Patent lawyers didn’t escape the recession entirely, as even large companies tightened patent budgets and startups couldn’t secure the funding needed to move forward in the patent area. But it’s picking up again, with both new and established businesses spending more on patent protection. Consider these Perkins Coie stats: In 2008, it filed 2,700 patent applications firmwide, but in 2009, just 1,600 applications. The number of 2011 filings jumped back up to the 2008 level.

Domestic companies are not the only ones fueling the demand for patent law services. Foreign companies entering the United States market want the protection an American patent provides. “The United States will continue to be a leader in patent filings because of its robust enforcement system,” says Kevan Morgan, a patent lawyer with Christensen O’Connor Johnson Kindness. A growing number of these foreign companies are from China. “There’s lots of inventing activity in China,” says Parker. “They’re not just manufacturing products based on our ideas, but creating new inventions.”

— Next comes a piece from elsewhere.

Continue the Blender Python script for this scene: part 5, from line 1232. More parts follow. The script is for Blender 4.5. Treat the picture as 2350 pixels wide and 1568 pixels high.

Like many patent lawyers, Lee is bullish about the future. Barring a geopolitical meltdown, he says, patent law work will continue to grow. And this growth, he adds, may turn out to be a leading indicator of an economy shifting from neutral to drive.

 

 

Top Washington patent awardees in 2011

Microsoft 2,151

The Boeing Company 397

Amazon Technologies 166

The Invention Science Fund I 147

Sharp Laboratories of America 133

The data reflect patents assigned to individual inventors residing in Washington state. Attorneys with Stoel Rives LLP gathered the data from Google, which in cooperation with the U.S. Patent & Trademark Office provides the full text of U.S. patents.